** PROBLEM STATEMENT **
Reproduce only the top of the records, down to and including the line containing "d = sight(px, py); return".

** THE INPUT **
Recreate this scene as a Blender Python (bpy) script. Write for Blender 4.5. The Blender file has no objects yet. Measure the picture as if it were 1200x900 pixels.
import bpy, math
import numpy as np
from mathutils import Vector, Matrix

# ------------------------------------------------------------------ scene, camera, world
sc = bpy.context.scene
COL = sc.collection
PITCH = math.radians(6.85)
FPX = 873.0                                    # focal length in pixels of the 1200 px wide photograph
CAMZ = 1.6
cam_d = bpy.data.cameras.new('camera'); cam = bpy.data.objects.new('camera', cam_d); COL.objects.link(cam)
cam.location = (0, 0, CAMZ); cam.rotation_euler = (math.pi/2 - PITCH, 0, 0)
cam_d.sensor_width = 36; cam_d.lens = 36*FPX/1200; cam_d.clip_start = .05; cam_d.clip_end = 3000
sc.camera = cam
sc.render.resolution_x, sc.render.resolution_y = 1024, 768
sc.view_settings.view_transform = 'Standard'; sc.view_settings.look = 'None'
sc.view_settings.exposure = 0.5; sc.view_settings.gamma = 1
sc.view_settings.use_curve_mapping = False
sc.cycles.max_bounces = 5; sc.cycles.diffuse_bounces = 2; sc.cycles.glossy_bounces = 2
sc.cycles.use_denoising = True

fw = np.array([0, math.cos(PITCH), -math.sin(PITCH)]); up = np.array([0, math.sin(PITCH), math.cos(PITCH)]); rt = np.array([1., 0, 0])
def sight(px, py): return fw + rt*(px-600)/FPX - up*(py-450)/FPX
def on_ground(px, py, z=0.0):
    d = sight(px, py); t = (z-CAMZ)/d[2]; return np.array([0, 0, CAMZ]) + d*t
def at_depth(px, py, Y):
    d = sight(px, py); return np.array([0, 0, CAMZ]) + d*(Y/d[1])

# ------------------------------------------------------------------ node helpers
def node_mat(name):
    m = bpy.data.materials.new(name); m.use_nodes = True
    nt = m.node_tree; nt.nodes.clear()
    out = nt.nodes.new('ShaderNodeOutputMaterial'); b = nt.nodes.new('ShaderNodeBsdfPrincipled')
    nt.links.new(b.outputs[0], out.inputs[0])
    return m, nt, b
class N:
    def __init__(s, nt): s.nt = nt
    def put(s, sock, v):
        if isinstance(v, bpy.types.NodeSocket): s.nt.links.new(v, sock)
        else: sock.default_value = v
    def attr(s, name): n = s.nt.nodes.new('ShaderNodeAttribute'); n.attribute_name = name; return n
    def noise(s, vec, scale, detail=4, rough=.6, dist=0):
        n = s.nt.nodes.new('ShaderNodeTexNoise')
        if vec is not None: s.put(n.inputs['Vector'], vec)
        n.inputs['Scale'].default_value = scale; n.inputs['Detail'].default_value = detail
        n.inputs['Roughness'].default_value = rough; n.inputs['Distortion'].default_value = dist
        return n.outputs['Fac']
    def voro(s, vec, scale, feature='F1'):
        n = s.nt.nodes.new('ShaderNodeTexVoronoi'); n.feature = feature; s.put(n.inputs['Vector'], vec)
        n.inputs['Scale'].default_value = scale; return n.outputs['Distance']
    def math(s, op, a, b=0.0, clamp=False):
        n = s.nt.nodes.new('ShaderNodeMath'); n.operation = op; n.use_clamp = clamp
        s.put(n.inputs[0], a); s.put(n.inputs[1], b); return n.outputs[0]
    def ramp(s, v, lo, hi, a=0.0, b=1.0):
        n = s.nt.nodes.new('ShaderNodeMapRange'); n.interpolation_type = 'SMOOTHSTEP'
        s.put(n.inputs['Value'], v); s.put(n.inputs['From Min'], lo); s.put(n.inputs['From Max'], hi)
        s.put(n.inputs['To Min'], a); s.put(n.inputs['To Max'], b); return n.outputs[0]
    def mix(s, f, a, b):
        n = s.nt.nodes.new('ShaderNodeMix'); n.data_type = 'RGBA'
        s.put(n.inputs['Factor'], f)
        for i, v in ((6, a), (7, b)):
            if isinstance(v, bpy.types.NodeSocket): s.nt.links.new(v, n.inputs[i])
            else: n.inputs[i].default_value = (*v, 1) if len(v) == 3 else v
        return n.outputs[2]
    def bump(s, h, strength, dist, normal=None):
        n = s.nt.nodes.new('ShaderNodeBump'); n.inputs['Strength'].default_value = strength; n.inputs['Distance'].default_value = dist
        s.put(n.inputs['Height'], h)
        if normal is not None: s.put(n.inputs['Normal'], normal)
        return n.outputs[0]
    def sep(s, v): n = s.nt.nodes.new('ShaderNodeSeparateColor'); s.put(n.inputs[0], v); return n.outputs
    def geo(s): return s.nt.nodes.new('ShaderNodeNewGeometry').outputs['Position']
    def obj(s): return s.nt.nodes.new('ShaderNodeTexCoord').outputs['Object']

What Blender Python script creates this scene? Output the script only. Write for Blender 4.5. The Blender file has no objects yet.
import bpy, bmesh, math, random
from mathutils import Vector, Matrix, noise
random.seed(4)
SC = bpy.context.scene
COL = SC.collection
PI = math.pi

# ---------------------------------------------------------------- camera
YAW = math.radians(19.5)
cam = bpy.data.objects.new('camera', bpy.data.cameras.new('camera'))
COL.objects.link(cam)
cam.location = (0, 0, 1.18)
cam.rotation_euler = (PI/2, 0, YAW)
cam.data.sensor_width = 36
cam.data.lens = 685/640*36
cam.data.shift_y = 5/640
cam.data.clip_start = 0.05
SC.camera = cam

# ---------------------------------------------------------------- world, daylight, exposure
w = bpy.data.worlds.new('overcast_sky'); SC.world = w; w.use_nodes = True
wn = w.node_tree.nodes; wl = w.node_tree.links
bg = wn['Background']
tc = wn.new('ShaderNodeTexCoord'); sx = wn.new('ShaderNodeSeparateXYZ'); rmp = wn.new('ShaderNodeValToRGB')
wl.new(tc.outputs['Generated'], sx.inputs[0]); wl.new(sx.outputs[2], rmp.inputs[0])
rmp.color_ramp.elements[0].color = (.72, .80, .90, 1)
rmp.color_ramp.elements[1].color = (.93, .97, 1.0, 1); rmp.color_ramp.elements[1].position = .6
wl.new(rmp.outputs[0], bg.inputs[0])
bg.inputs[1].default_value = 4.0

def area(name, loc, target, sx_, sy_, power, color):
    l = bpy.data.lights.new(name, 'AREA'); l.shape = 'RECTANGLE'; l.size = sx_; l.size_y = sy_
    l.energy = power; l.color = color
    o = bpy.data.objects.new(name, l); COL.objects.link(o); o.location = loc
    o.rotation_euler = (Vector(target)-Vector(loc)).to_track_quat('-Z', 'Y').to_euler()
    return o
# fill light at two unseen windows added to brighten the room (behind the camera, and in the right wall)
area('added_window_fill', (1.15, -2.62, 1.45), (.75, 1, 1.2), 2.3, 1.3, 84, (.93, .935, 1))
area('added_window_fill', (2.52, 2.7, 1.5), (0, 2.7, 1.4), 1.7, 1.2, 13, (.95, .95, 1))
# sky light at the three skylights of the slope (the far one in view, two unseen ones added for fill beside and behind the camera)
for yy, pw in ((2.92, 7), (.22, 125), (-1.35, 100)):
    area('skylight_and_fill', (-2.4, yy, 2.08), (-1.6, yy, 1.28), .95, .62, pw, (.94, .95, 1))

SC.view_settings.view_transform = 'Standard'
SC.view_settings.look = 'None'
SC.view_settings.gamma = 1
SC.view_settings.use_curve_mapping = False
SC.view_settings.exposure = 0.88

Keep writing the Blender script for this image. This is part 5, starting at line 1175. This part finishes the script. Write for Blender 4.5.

** ANSWER TO THIS EXERCISE **
Recreate this scene as a Blender Python (bpy) script. Write for Blender 4.5. The Blender file has no objects yet. Measure the picture as if it were 1200x900 pixels.
import bpy, math
import numpy as np
from mathutils import Vector, Matrix

# ------------------------------------------------------------------ scene, camera, world
sc = bpy.context.scene
COL = sc.collection
PITCH = math.radians(6.85)
FPX = 873.0                                    # focal length in pixels of the 1200 px wide photograph
CAMZ = 1.6
cam_d = bpy.data.cameras.new('camera'); cam = bpy.data.objects.new('camera', cam_d); COL.objects.link(cam)
cam.location = (0, 0, CAMZ); cam.rotation_euler = (math.pi/2 - PITCH, 0, 0)
cam_d.sensor_width = 36; cam_d.lens = 36*FPX/1200; cam_d.clip_start = .05; cam_d.clip_end = 3000
sc.camera = cam
sc.render.resolution_x, sc.render.resolution_y = 1024, 768
sc.view_settings.view_transform = 'Standard'; sc.view_settings.look = 'None'
sc.view_settings.exposure = 0.5; sc.view_settings.gamma = 1
sc.view_settings.use_curve_mapping = False
sc.cycles.max_bounces = 5; sc.cycles.diffuse_bounces = 2; sc.cycles.glossy_bounces = 2
sc.cycles.use_denoising = True

fw = np.array([0, math.cos(PITCH), -math.sin(PITCH)]); up = np.array([0, math.sin(PITCH), math.cos(PITCH)]); rt = np.array([1., 0, 0])
def sight(px, py): return fw + rt*(px-600)/FPX - up*(py-450)/FPX
def on_ground(px, py, z=0.0):
    d = sight(px, py); t = (z-CAMZ)/d[2]; return np.array([0, 0, CAMZ]) + d*t
def at_depth(px, py, Y):
    d = sight(px, py); return np.array([0, 0, CAMZ]) + d*(Y/d[1])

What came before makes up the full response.